British soldiers find their actions abroad subject to scrutiny by a very different international legal regime than American soldiers fighting as allies in the same war, say military lawyers and academics.


Pembroke College, Oxford, United Kingdom.
Workshop participants.

The impact of international human rights legislation (IHRL) on military actions varies dramatically from country to country, posing complicated questions for commanders leading multinational coalitions, and for the lawyers advising them on what law applies and what conduct is permissible on the battlefield.

The challenge of how IHRL might apply in conflict, alongside or in addition to international humanitarian law (IHL), was a focus of discussions between top US and UK military lawyers, academics and government legal figures at an Oxford workshop last week.

The goal of the ICRC-supported meeting, hosted by the Oxford Institute for Ethics, Law and Armed Conflict, was to challenge US and UK participants with a perspective from the other side of the Atlantic on the application of laws in conflict.

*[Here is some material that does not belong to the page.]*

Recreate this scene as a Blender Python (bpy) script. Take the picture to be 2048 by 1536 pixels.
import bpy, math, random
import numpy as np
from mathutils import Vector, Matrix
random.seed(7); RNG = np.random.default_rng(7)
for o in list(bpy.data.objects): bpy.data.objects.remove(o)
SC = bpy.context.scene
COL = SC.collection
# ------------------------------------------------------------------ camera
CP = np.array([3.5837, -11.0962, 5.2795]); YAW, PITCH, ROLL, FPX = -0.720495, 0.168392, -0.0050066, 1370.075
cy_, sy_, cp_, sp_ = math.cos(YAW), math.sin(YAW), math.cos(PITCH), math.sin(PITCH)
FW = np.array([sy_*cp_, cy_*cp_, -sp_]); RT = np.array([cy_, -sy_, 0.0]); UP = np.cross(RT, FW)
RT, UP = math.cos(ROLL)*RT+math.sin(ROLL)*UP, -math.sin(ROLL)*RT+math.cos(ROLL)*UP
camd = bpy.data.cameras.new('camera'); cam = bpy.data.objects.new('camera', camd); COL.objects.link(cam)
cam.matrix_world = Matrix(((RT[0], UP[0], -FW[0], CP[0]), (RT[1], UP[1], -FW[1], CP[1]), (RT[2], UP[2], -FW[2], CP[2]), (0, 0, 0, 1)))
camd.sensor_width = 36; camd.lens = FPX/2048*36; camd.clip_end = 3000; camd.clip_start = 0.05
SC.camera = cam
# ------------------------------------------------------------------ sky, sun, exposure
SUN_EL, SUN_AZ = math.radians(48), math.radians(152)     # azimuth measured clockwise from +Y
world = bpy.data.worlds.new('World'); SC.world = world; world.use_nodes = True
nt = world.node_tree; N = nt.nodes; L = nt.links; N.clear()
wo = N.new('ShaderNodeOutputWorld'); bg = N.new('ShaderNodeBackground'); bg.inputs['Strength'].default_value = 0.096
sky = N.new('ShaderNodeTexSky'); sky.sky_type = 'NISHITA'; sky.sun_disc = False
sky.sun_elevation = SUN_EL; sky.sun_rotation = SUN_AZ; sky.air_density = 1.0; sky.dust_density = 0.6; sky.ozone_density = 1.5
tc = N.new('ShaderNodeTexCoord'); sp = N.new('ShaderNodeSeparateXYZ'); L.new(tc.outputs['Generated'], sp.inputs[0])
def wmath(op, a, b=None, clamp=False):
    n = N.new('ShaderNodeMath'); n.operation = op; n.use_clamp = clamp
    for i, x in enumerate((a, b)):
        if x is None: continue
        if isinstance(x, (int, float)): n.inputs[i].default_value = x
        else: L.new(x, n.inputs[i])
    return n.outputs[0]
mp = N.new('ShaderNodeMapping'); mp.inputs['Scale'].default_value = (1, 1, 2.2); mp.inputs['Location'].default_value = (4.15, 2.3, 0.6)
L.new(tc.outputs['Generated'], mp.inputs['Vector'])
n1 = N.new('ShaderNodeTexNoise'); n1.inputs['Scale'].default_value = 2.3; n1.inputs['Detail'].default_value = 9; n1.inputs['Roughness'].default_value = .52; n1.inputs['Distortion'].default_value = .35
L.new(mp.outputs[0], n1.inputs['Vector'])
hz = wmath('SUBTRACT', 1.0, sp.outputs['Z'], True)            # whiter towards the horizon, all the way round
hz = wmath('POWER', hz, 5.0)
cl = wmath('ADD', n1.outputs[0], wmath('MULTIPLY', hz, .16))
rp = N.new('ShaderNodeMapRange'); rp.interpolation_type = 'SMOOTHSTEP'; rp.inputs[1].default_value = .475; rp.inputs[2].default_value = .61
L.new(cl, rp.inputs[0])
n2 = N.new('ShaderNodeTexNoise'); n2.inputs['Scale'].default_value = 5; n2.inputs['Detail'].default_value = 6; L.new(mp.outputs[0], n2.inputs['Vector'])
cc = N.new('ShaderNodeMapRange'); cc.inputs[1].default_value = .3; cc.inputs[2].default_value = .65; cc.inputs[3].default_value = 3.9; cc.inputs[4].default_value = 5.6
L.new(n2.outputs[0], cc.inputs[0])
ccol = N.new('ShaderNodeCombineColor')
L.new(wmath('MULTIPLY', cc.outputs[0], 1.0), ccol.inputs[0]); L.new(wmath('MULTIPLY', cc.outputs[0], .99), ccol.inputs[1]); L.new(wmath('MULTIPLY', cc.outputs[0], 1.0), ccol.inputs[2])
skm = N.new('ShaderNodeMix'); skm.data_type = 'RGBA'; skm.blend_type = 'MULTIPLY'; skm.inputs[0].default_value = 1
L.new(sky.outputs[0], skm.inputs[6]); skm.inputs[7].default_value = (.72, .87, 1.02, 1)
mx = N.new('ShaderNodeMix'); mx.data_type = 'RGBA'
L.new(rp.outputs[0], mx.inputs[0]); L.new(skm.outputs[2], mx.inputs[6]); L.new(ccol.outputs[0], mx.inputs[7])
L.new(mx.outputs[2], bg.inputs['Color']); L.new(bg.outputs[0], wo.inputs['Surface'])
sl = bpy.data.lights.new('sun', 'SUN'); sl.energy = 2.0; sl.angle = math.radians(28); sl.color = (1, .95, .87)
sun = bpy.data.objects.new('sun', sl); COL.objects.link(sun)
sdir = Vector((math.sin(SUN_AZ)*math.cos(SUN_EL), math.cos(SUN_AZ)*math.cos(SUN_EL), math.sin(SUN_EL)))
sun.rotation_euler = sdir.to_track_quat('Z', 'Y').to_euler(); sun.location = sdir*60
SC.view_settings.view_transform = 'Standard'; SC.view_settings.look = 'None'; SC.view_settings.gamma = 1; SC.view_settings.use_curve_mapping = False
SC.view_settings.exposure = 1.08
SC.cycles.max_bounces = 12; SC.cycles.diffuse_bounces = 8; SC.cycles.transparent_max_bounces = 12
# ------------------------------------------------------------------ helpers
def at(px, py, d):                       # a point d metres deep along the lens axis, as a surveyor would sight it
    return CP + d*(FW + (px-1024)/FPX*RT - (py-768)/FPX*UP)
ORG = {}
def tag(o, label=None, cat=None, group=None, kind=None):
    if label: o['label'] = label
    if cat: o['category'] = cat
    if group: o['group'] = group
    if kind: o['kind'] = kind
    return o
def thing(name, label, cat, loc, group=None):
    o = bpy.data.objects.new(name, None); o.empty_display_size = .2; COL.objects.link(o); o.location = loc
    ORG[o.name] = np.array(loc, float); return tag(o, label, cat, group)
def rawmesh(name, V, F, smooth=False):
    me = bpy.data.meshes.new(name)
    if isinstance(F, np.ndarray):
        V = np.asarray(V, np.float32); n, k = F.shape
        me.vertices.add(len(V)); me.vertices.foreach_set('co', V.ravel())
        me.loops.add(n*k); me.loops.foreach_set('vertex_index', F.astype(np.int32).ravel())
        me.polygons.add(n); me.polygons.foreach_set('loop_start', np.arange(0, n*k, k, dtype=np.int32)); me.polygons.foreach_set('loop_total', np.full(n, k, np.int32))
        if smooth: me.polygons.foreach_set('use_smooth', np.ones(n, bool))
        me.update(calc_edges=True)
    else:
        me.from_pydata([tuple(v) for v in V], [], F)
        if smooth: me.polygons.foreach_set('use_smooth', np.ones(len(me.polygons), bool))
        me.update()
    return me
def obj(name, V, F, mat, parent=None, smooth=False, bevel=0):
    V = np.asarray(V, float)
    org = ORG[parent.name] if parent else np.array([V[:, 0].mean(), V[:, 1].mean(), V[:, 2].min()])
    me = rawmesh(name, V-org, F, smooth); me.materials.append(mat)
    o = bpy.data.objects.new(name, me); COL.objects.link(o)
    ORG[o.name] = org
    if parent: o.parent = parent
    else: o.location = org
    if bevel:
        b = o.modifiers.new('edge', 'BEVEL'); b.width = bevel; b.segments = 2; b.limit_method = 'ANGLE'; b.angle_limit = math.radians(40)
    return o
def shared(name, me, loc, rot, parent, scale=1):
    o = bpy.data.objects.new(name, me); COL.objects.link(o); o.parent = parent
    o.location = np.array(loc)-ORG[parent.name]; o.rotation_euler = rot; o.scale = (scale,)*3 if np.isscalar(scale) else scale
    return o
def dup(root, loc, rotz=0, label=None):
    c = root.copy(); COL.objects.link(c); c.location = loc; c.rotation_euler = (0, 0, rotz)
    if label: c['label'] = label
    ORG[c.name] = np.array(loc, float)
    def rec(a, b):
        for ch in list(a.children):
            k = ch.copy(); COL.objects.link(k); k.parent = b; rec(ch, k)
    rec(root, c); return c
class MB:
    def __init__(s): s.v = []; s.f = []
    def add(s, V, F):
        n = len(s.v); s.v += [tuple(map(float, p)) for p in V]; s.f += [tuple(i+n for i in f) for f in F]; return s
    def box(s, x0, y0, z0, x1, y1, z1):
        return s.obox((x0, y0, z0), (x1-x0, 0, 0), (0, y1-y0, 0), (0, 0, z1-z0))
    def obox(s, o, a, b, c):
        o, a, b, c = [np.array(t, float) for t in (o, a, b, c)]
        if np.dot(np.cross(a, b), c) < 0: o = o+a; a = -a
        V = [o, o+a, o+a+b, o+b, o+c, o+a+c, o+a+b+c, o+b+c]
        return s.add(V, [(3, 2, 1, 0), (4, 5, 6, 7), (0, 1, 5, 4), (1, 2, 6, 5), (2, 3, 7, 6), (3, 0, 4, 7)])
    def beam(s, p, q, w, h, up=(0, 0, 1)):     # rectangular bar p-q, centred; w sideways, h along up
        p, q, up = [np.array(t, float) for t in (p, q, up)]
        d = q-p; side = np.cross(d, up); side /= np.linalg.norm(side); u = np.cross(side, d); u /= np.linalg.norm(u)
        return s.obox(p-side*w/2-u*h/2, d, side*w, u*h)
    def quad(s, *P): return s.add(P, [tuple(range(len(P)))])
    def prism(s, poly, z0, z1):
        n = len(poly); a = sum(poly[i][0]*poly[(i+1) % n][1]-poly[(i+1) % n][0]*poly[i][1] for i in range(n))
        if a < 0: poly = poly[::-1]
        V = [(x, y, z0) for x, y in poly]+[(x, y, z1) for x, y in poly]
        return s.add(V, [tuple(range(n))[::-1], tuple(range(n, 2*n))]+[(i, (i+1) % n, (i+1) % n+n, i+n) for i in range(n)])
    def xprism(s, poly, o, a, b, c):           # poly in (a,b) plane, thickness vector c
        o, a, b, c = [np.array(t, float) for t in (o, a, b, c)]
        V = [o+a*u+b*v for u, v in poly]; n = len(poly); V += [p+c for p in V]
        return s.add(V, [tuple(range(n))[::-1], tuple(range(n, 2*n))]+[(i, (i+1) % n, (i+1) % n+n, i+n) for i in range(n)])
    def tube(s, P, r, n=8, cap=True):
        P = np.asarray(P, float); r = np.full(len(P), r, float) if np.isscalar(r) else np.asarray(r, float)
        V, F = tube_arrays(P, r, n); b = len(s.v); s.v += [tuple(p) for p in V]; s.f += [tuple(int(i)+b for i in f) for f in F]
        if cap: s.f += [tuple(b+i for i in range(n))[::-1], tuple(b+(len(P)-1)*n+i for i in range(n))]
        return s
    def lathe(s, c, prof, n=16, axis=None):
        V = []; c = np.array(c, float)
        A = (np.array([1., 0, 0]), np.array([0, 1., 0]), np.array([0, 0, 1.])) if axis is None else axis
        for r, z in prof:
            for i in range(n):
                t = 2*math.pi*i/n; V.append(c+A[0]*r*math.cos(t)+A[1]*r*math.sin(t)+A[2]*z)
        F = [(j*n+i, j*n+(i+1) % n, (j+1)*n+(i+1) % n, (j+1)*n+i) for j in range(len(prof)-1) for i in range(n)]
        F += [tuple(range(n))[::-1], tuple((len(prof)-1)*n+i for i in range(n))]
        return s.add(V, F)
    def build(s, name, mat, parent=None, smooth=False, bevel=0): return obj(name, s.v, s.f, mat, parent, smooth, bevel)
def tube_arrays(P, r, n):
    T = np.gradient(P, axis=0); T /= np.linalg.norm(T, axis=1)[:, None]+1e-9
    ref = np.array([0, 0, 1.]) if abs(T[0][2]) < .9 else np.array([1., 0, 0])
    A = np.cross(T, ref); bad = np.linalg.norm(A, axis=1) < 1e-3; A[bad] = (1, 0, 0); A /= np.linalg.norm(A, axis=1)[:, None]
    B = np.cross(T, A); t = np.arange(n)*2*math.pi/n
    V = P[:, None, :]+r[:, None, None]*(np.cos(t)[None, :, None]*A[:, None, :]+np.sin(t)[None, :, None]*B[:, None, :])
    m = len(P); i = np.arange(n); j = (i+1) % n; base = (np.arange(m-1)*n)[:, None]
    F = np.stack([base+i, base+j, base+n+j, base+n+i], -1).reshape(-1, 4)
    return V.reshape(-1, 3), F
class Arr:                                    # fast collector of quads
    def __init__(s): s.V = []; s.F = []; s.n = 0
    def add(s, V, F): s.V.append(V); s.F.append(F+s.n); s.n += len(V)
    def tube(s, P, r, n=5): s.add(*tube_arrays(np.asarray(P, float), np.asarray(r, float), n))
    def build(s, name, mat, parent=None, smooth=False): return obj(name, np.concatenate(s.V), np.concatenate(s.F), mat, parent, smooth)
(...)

While the broad remit was to consider the interplay between IHL and IHRL, the group looked more specifically at issues such as the classification of conflicts, which is a determinant of what legal regime applies. What laws cover military operations against armed groups operating across borders? And could State actions against armed criminal groups that are so aggressive and well-armed that they have supplanted government authority be governed by war-fighting rules rather than a policing and law-enforcement approach? The group also looked at what legal responsibilities States might acquire under IHL or IHRL when they are training or mentoring the armed forces of another State – would the training State become accountable for rights violations at some point?

The ICRC has a mandate to strengthen respect for IHL and foster development of this area of law, which its mission in London undertakes in part by supporting such workshops.